TASK PROMPT
No images are to be carried over; print all other material exactly as it stands.
# Start of DATA LINES
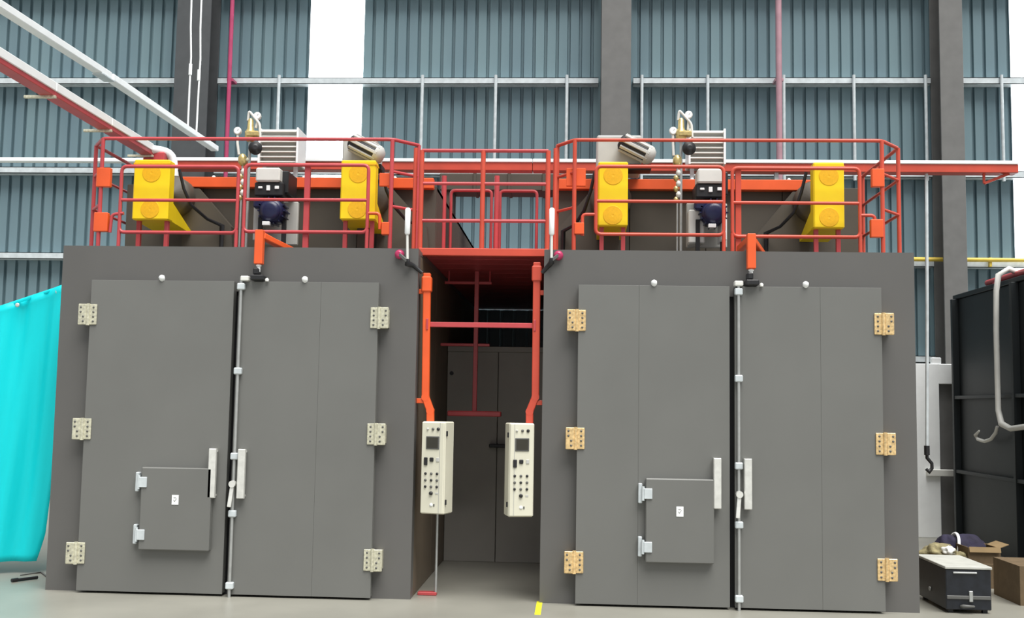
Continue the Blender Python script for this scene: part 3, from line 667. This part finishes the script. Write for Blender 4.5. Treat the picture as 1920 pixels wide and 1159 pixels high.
def burner(px, py, label, tag_):
    c = at(px, py, 0.95); t = thing('gas_burner', (c.x, 0.95, HT), label, 'burner', 'gas burners on the oven roofs')
    k = 0.0052                                         # metres for one pixel at this distance
    def bx(x0, x1, y0, y1, z0, z1, b=0.0): return MB().box(c.x+x0*k, c.x+x1*k, y0, y1, c.z-z1*k, c.z-z0*k, b)
    bx(-23, 24, 0.85, 1.10, 0, 27, 0.015).build('burner_cover', 'offwhite', t)
    bh = bx(-26, 30, 0.88, 1.20, 27, 54, 0.012).build('control_housing', 'black', t)
    for (x0, x1, z0, z1) in ((-18, -10, 36, 40), (-2, 5, 34, 44), (14, 22, 35, 41)): bx(x0, x1, 0.865, 0.885, z0, z1, 0.003).build('control_mark', 'white', bh)
    bx(22, 36, 0.95, 1.3, 2, 46, 0.01).build('air_intake', 'black', t)
    z = c.z-82*k
    mo = MB().lathe((c.x+8*k, 0.86, z), Y, [(0.05, -0.03), (0.10, 0), (0.122, 0.02), (0.122, 0.22), (0.10, 0.26)], 22).build('blower_motor', 'navy', t)
    for j in range(14):
        an = 2*math.pi*j/14; rv = Vector((math.cos(an), 0, math.sin(an)))
        MB().obox((c.x+8*k+rv.x*0.127, 0.98, z+rv.z*0.127), (rv, Y, rv.cross(Y)), (0.012, 0.10, 0.006)).build('motor_fin', 'navy', mo)
    MB().beam((c.x+2*k, 0.93, z+0.06), (c.x-28*k, 0.93, z+0.07), 0.10, 0.09, 0.02).build('blower_arm', 'navy', t)
    MB().lathe((c.x+8*k, 0.83, z-0.01), (0, -1, 0), [(0.10, -0.02), (0.10, 0.0), (0.06, 0.012), (0.02, 0.014)], 20).build('motor_cap', 'navy', t)
    bx(-4, 10, 0.80, 0.84, 106, 113, 0.003).build('name_plate', 'white', t)
    bx(-36, 42, 1.24, 1.30, 52, 138, 0.008).build('mounting_plate', 'palegrey', t)
    if tag_:
        bx(-36, -6, 1.02, 1.22, 72, 136, 0.012).build('side_duct', 'offwhite', t)
        bx(22, 32, 0.88, 1.20, 78, 134, 0.006).build('support_plate', 'white', t)
    else:
        bx(-34, -22, 1.02, 1.22, 60, 136, 0.008).build('side_duct', 'midgrey', t)
    MB().box(c.x-0.12, c.x+0.16, 0.90, 1.28, HT, HT+0.06, 0.01).build('base', 'black', t)
    for xx in (c.x-0.1, c.x+0.14): MB().box(xx-0.02, xx+0.02, 1.0, 1.04, HT+0.06, z-0.05).build('stand_leg', 'black', t)
burner(507, 318, 'gas burner with white cover and navy motor beside the white daylit strip', False)
burner(1329, 320, 'gas burner with white cover and navy motor in front of the cream louvred box', True)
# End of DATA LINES
RESPONSE TO THIS TASK
Continue the Blender Python script for this scene: part 3, from line 667. This part finishes the script. Write for Blender 4.5. Treat the picture as 1920 pixels wide and 1159 pixels high.
def burner(px, py, label, tag_):
    c = at(px, py, 0.95); t = thing('gas_burner', (c.x, 0.95, HT), label, 'burner', 'gas burners on the oven roofs')
    k = 0.0052                                         # metres for one pixel at this distance
    def bx(x0, x1, y0, y1, z0, z1, b=0.0): return MB().box(c.x+x0*k, c.x+x1*k, y0, y1, c.z-z1*k, c.z-z0*k, b)
    bx(-23, 24, 0.85, 1.10, 0, 27, 0.015).build('burner_cover', 'offwhite', t)
    bh = bx(-26, 30, 0.88, 1.20, 27, 54, 0.012).build('control_housing', 'black', t)
    for (x0, x1, z0, z1) in ((-18, -10, 36, 40), (-2, 5, 34, 44), (14, 22, 35, 41)): bx(x0, x1, 0.865, 0.885, z0, z1, 0.003).build('control_mark', 'white', bh)
    bx(22, 36, 0.95, 1.3, 2, 46, 0.01).build('air_intake', 'black', t)
    z = c.z-82*k
    mo = MB().lathe((c.x+8*k, 0.86, z), Y, [(0.05, -0.03), (0.10, 0), (0.122, 0.02), (0.122, 0.22), (0.10, 0.26)], 22).build('blower_motor', 'navy', t)
    for j in range(14):
        an = 2*math.pi*j/14; rv = Vector((math.cos(an), 0, math.sin(an)))
        MB().obox((c.x+8*k+rv.x*0.127, 0.98, z+rv.z*0.127), (rv, Y, rv.cross(Y)), (0.012, 0.10, 0.006)).build('motor_fin', 'navy', mo)
    MB().beam((c.x+2*k, 0.93, z+0.06), (c.x-28*k, 0.93, z+0.07), 0.10, 0.09, 0.02).build('blower_arm', 'navy', t)
    MB().lathe((c.x+8*k, 0.83, z-0.01), (0, -1, 0), [(0.10, -0.02), (0.10, 0.0), (0.06, 0.012), (0.02, 0.014)], 20).build('motor_cap', 'navy', t)
    bx(-4, 10, 0.80, 0.84, 106, 113, 0.003).build('name_plate', 'white', t)
    bx(-36, 42, 1.24, 1.30, 52, 138, 0.008).build('mounting_plate', 'palegrey', t)
    if tag_:
        bx(-36, -6, 1.02, 1.22, 72, 136, 0.012).build('side_duct', 'offwhite', t)
        bx(22, 32, 0.88, 1.20, 78, 134, 0.006).build('support_plate', 'white', t)
    else:
        bx(-34, -22, 1.02, 1.22, 60, 136, 0.008).build('side_duct', 'midgrey', t)
    MB().box(c.x-0.12, c.x+0.16, 0.90, 1.28, HT, HT+0.06, 0.01).build('base', 'black', t)
    for xx in (c.x-0.1, c.x+0.14): MB().box(xx-0.02, xx+0.02, 1.0, 1.04, HT+0.06, z-0.05).build('stand_leg', 'black', t)
burner(507, 318, 'gas burner with white cover and navy motor beside the white daylit strip', False)
burner(1329, 320, 'gas burner with white cover and navy motor in front of the cream louvred box', True)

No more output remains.